The obvious solution when the system gets "gummed up" in this way would seem fairly logical. A massive redistribution of wealth.

In fact, this is exactly what occurred to end the Great Depression. First, New Deal programs were enacted that raised taxes and provided jobs for many unemployed people, and this created real GDP growth of about 10% annually for almost a decade, a feat never matched before or since in this country. However, the New Deal was followed by WWII, which in economics terms was simply a larger version of the New Deal. Even more wealth was confiscated from the richest members of society, and even more jobs were created for everybody else, and furthermore people had very little to spend money on because so many materials were going to the war effort. Once WWII ended, wealth had been massively redistributed in our nation, and healthy long-term growth returned to the economy for decades.

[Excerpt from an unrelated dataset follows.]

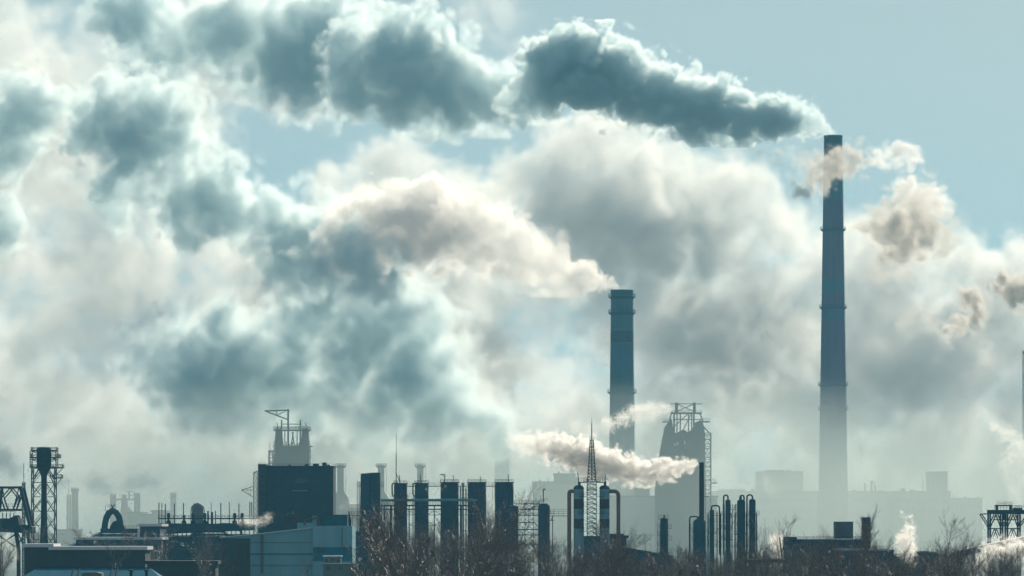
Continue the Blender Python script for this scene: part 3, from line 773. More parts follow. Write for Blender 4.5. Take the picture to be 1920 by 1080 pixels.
def column_row():
    Y = 1100; k = K * Y; P = lambda a, b, d=0: PW(a, b, Y, d)
    specs = [(738.7, 763.5, 'first dark column of the row, beside the tall thin mast'), (777.7, 803.7, 'second dark column of the row, with a bent pipe at its left shoulder'),
             (826, 860, 'third dark column of the row, carrying a hooked pole'), (877, 911.6, 'fourth dark column of the row, beside slender upright pipes'), (928, 963, 'fifth dark column of the row, widest and furthest right')]
    cols = []
    for i, (a, b, lab) in enumerate(specs):
        r = (b - a) * k / 2; x = X((a + b) / 2, Y); zt = Z(909 if i < 2 else 907, Y)
        t = thing('dark_column', lab, 'column vessel', (x, Y, 0), 'row of dark columns')
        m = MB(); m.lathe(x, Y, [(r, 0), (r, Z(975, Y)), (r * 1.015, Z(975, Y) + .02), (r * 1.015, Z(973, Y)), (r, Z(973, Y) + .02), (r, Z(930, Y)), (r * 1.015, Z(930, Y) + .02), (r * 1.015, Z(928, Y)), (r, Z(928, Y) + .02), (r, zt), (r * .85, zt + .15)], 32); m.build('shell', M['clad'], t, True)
        m = MB(); m.box(x - r * 1.06, x + r * 1.06, Y - r * 1.06, Y + r * 1.06, zt + .16, zt + .4)
        m.rail([(x - r, Y - r, zt + .4), (x + r, Y - r, zt + .4), (x + r, Y + r, zt + .4), (x - r, Y + r, zt + .4)], 4.5 * k, .035, .7, True)
        m.build('top_platform', M['steel'], t)
        m = MB(); px = {0: 749, 1: 788, 2: 834, 3: 901, 4: 953}[i]
        top = {0: 890, 1: 889, 2: 890, 3: 893, 4: 891}[i]
        m.bar(P(px, 909), P(px, top), .1, n=6)
        if i == 2: m.bar(P(824.5, 890), P(835, 889.5), .12); m.bar(P(829, 890), P(834, 895), .07); m.bar(P(850, 908), P(850, 890.5), .1)
        if i == 4: m.bar(P(953, 891), P(955, 890), .1)
        m.build('vent_pole', M['steel'], t)
        if i < 2:
            m = MB(); px = a - 3.5
            m.tube([P(a + 6, 908 - 3), P(a, 908 - 1.5), P(px + 0, 907.5), P(px, 912), P(px, 926), P(px + 2, 930), P(a + 1, 930)], .16, 8, rad=.45); m.build('bent_pipe', M['rust'], t, True)
        if i == 4:
            m = MB(); m.ladder(P(925, 910, -1), P(925, 940, -1), .5, .04, .5); m.rail([P(922, 910, 0), P(928, 910, 0)], .6, .03, .4); m.build('ladder', M['steel'], t)
            m = MB(); m.tube([P(958, 905, -r - .2), P(961, 918, -r), P(961, 1030, -r)], .22, 8); m.build('downpipe', M['steel'], t)
        cols.append(t)
    t = thing('pipe_bridge', 'long teal pipe bridge crossing in front of the row of dark columns', 'pipe bridge', (X(790, Y), Y - 5, 0))
    m = MB(); m.tube([P(687, 939, -5), P(896, 938, -5)], .22, 10); m.tube([P(712, 937, -5.5), P(890, 936, -5.5)], .12, 8); m.build('pipe', M['panel'], t, True)
    m = MB(); m.box(X(712, Y), X(896, Y), Y - 6, Y - 4.2, Z(949.5, Y), Z(946.5, Y)); m.box(X(688, Y), X(896, Y), Y - 6, Y - 4.2, Z(956, Y), Z(954, Y)); m.build('deck', M['steel_b'], t)
    m = MB(); m.rail([P(712, 946.5, -6), P(896, 946.5, -6)], 6 * k, .035, .6, rows=3); m.rail([P(700, 962, -6), P(896, 962, -6)], .7, .03, .6); m.box(X(764, Y), X(896, Y), Y - 6, Y - 4.2, Z(966, Y), Z(965, Y)); m.build('railing', M['steel'], t)
    m = MB()
    for px in (700, 716, 722, 733, 735, 768, 815, 865, 895): m.bar((X(px, Y), Y - 5, 0), P(px, 947, -5), .16)
    for a, b in ((716, 733), (768, 815), (815, 865)): m.bar(P(a, 985, -5), P(b, 958, -5), .07); m.bar(P(b, 985, -5), P(a, 958, -5), .07); m.bar(P(a, 985, -5), P(b, 985, -5), .08); m.bar(P(a, 1010, -5), P(b, 1010, -5), .08)
    m.build('support', M['steel_b'], t)
    t = thing('top_walkway', 'thin railed catwalk linking the tops of the dark columns', 'walkway', (X(850, Y), Y, Z(911, Y)))
    for a, b in ((763.5, 777.7), (803.7, 826), (860, 877), (911.6, 928)):
        m = MB(); m.box(X(a, Y) + .02, X(b, Y) - .02, Y - .7, Y + .7, Z(912.5, Y), Z(911, Y)); d = m.build('deck', M['steel'], t)
        m = MB(); m.rail([P(a, 911, -.7), P(b, 911, -.7)], .65, .03, .5); m.build('railing', M['steel'], d)
    t = thing('riser_pipes', 'cluster of slender upright pipes between the third and fourth columns', 'pipes', (X(868, Y), Y + 2, 0))
    for px, top in ((863, 912), (866.5, 905), (869, 905), (873.5, 914)):
        m = MB(); m.bar((X(px, Y), Y + 2, 0), P(px, top, 2), .13, n=8); m.build('riser', M['steel_b'], t)
    m = MB()
    for py in (918, 926, 932): m.box(X(861, Y), X(876, Y), Y + 1.4, Y + 2.6, Z(py + .8, Y), Z(py, Y))
    build_each(m, 'bracket', M['steel_b'], t)
    t = thing('antenna_mast', 'very tall needle-thin mast with stay wires above the first dark column', 'mast', (X(742, Y), Y + 1, 0))
    m = MB(); m.bar((X(742, Y), Y + 4, 0), P(742, 850, 4), .11, n=6); m.bar(P(742, 850, 4), P(742.3, 812, 4), .05, n=6); m.build('pole', M['steel'], t)
    m = MB(); m.bar(P(742, 886, 4), P(750, 909, 4), .06); m.bar(P(745, 892, 4), P(750, 909, 4), .05); m.build('stay', M['steel'], t)
column_row()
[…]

Of course, the idea is not new...it's actually at least as old as the Old Testament of the Bible. Even in ancient Hebrew society, the law called for a Jubilee to occur every 50 years. During this jubilee year, debts were cancelled and land was redistributed. It's interesting that for well over 3,000 years now, it has been obvious that societies "naturally" experience a concentration of wealth that becomes unhealthy for the entire economy. Over 3,000 years ago, societies saw the need to periodically push the "reset" button on the economy.

Businesses destroy jobs. Demand creates jobs. When business does its job well, it will destroy nearly all of the jobs in society, which will eliminate nearly all of the demand in society. For a competitive free enterprise system to work in the long run, it has to be reset from time to time. So why does our society continue to strongly resist such policies even though they're the obvious solution to our current economic problems?